(Scene script records)
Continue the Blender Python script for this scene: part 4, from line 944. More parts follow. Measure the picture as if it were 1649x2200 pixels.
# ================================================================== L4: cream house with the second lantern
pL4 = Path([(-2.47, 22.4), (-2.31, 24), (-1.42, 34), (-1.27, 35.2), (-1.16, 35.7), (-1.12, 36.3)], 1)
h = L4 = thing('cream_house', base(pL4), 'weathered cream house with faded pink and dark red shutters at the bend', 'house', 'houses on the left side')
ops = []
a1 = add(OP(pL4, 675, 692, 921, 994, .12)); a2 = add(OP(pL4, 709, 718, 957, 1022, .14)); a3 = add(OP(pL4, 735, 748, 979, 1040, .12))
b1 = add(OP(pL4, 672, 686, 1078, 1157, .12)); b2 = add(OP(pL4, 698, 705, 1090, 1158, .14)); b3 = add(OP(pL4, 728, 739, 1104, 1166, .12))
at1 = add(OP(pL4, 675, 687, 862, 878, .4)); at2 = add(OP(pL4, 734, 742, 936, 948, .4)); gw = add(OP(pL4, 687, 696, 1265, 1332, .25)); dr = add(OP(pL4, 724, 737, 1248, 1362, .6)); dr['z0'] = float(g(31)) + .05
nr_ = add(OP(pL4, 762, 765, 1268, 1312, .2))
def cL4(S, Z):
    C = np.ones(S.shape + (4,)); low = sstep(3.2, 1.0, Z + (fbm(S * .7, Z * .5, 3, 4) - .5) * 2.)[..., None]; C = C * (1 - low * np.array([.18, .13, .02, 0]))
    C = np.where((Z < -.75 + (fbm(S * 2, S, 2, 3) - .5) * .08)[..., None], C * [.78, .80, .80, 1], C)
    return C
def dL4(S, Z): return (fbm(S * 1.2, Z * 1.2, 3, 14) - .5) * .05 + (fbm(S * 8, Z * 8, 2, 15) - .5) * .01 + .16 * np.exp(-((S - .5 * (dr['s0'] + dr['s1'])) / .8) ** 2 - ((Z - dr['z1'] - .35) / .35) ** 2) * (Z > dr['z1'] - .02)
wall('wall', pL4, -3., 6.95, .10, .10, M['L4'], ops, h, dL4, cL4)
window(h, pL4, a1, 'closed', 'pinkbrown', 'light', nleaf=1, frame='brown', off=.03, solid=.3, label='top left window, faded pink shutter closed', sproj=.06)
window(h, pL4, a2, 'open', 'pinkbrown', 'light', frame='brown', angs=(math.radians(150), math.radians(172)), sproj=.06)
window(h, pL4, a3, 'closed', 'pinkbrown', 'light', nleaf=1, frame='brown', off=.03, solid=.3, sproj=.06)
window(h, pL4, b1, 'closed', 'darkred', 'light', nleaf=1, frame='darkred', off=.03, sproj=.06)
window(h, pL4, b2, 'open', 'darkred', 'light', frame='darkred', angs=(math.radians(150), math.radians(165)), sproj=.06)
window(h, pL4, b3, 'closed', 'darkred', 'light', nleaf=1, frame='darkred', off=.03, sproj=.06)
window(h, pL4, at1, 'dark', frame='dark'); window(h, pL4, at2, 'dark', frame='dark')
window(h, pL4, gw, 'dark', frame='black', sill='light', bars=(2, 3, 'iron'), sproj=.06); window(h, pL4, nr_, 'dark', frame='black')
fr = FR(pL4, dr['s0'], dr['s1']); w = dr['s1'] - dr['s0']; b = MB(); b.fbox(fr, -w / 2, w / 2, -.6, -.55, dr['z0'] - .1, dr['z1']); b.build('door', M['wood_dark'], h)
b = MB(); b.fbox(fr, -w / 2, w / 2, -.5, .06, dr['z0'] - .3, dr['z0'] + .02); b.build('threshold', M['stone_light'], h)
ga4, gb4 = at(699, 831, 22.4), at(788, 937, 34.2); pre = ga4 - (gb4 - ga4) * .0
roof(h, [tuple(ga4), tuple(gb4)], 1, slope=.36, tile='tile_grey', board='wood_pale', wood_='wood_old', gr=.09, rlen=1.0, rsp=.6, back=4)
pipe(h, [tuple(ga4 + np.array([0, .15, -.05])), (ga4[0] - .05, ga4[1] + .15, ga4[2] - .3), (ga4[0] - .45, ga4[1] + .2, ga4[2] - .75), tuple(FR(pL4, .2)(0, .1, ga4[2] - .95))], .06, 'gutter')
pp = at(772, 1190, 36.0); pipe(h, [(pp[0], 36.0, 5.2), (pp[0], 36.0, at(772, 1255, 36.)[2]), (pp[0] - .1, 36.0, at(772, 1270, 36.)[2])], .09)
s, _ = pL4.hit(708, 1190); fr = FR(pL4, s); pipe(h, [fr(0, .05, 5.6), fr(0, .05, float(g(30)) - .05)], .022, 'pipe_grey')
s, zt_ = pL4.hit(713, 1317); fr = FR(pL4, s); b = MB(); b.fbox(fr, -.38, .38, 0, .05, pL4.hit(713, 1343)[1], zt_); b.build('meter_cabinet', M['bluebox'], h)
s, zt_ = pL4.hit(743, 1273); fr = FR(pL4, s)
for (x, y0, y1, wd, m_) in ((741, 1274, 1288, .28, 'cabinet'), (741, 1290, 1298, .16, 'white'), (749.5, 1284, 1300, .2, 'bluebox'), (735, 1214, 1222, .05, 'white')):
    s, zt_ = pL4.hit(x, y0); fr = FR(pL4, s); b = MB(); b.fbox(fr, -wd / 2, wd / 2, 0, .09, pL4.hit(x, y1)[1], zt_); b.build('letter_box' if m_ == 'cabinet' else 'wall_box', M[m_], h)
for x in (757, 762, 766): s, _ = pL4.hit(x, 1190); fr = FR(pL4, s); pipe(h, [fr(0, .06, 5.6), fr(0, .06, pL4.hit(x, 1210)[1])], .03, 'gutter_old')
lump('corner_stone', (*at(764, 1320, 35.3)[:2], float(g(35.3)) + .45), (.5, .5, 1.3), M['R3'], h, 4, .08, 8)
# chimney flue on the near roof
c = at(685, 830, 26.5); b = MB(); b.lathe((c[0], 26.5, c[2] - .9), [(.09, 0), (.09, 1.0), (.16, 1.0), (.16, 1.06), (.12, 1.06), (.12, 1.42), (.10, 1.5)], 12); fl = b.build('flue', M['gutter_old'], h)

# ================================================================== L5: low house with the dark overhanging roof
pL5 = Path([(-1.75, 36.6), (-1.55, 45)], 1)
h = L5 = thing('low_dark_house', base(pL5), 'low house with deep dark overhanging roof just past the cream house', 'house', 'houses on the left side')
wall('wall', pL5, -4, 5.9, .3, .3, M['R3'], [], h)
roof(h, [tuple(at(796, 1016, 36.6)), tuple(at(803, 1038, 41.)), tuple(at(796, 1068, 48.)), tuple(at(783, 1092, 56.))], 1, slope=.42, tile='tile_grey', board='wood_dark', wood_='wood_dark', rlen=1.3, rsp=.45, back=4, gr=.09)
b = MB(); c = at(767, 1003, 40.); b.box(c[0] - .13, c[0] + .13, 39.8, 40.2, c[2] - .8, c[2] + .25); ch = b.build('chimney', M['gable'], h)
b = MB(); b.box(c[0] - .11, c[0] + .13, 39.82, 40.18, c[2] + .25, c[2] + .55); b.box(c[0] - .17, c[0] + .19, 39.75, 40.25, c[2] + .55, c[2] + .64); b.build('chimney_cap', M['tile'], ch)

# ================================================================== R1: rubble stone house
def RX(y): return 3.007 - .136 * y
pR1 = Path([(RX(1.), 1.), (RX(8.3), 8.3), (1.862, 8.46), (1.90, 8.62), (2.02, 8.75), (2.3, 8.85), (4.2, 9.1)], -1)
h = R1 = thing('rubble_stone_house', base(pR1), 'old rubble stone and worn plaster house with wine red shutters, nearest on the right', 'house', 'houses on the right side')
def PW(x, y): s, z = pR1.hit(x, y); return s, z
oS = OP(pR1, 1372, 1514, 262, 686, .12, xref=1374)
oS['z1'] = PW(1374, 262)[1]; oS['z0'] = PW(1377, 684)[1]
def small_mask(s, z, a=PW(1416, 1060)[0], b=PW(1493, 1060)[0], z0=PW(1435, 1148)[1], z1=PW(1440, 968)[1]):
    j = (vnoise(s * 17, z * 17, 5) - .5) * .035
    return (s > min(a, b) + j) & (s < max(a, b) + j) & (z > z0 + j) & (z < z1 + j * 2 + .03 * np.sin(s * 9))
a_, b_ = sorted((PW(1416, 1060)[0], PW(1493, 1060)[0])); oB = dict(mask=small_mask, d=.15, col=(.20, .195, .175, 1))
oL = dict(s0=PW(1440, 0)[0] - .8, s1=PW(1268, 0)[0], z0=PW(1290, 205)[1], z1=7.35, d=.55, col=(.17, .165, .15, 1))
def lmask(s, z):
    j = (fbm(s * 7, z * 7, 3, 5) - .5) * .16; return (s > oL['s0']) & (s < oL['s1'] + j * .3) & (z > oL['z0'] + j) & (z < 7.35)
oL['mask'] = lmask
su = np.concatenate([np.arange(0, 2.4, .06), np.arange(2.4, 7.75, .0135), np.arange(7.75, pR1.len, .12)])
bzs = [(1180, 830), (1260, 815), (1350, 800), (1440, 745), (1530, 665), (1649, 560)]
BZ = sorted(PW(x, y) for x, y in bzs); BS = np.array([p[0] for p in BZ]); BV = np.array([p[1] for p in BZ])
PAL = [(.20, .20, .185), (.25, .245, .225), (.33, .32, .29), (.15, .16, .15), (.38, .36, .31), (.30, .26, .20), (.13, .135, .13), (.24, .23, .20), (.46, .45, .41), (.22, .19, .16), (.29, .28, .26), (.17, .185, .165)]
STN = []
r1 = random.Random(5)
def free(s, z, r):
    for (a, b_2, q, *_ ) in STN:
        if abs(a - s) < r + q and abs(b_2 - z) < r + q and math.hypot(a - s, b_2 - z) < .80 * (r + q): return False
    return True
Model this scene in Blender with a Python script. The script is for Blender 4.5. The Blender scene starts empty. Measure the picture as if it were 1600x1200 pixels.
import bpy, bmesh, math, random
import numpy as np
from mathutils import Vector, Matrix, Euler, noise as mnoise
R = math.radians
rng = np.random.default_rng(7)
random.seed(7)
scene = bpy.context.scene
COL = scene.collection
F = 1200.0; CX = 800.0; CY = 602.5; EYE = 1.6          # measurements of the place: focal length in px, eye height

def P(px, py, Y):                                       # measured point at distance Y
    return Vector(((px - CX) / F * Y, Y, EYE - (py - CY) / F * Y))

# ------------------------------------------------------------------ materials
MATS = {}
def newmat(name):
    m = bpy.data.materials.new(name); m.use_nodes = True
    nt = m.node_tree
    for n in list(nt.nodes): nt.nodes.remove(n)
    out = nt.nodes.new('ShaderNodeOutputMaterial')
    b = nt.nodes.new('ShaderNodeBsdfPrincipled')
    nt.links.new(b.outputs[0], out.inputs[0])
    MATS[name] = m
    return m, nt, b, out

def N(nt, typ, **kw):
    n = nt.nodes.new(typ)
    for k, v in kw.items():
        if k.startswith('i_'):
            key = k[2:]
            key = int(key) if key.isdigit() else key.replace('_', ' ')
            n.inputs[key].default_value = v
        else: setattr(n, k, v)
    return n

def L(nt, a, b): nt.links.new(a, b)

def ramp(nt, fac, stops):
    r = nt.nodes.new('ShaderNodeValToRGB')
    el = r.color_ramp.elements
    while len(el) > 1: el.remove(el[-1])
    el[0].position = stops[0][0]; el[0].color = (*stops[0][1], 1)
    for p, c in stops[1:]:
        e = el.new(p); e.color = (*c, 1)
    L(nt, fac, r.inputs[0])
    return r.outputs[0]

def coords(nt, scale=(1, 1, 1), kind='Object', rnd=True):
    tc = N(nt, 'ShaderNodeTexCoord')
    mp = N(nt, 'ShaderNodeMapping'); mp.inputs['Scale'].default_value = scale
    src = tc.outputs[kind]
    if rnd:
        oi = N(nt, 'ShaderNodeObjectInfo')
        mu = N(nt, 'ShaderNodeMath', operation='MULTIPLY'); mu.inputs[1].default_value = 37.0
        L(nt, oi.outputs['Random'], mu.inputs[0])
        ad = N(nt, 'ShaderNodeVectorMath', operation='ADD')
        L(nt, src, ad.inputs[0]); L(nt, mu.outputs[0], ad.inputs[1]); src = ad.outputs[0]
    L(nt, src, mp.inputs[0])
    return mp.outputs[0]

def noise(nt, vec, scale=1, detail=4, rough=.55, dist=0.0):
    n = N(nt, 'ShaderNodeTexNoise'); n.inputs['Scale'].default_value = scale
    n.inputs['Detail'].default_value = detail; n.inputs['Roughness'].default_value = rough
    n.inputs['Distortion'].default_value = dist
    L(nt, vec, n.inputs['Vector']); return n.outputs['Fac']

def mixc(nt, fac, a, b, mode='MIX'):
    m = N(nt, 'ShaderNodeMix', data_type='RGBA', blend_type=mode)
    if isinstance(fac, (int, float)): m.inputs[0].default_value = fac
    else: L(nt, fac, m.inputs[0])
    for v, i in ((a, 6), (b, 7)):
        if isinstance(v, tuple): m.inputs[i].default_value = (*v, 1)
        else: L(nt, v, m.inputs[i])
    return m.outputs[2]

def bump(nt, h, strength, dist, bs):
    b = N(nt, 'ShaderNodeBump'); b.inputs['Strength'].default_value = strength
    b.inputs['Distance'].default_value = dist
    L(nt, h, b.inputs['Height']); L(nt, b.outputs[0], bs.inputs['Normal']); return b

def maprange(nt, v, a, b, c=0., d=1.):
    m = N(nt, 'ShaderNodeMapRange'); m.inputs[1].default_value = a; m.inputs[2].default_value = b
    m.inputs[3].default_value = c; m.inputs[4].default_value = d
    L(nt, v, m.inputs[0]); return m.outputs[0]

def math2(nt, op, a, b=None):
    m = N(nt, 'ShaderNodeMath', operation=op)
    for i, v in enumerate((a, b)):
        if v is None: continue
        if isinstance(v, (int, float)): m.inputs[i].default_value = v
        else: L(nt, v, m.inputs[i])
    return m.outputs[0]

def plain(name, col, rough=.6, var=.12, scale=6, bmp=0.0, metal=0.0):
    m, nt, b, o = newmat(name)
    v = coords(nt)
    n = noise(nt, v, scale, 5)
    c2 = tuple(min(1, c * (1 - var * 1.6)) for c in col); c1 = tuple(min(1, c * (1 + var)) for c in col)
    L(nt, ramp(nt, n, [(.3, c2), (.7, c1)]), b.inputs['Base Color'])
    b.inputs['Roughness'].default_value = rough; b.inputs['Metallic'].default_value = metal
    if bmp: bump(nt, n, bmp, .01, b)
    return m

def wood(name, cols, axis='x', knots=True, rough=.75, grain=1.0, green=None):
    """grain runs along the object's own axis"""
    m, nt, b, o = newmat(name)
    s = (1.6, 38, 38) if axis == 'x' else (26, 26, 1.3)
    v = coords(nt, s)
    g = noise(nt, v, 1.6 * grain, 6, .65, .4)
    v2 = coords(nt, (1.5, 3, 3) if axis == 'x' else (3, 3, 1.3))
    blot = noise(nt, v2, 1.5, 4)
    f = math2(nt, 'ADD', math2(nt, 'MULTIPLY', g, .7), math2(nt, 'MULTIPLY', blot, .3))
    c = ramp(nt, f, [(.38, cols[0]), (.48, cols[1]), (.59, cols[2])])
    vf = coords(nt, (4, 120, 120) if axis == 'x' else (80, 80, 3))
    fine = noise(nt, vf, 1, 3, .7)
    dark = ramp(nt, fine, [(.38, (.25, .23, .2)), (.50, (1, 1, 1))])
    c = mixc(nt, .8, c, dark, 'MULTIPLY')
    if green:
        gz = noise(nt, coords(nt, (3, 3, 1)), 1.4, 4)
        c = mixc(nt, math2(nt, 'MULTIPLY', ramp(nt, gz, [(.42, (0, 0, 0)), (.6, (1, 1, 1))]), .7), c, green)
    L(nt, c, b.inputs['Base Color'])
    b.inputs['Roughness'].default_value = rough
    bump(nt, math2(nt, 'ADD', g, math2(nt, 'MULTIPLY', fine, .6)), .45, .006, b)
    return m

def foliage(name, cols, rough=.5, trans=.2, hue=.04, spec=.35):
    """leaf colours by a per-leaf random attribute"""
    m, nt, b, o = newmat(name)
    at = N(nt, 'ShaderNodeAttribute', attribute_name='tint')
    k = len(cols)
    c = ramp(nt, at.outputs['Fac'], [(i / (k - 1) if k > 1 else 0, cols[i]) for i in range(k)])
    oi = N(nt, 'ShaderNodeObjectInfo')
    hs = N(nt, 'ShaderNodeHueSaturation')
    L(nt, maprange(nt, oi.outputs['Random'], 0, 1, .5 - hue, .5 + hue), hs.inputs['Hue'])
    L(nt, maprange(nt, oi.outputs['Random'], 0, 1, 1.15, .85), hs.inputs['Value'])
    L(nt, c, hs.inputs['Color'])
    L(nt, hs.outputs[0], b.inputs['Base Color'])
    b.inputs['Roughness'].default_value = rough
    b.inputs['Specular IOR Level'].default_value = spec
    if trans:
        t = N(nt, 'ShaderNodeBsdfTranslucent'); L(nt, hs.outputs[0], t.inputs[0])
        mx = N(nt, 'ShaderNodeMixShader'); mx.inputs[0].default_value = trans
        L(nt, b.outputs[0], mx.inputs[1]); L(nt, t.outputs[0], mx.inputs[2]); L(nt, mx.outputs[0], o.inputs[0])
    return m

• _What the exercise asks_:
Print exactly the run of lines that starts at the line with "C = np.where((Z" and ends at the line with "def dL4(S, Z): return". Leave out every other line.

• _Written reply_:
    C = np.where((Z < -.75 + (fbm(S * 2, S, 2, 3) - .5) * .08)[..., None], C * [.78, .80, .80, 1], C)
    return C
def dL4(S, Z): return (fbm(S * 1.2, Z * 1.2, 3, 14) - .5) * .05 + (fbm(S * 8, Z * 8, 2, 15) - .5) * .01 + .16 * np.exp(-((S - .5 * (dr['s0'] + dr['s1'])) / .8) ** 2 - ((Z - dr['z1'] - .35) / .35) ** 2) * (Z > dr['z1'] - .02)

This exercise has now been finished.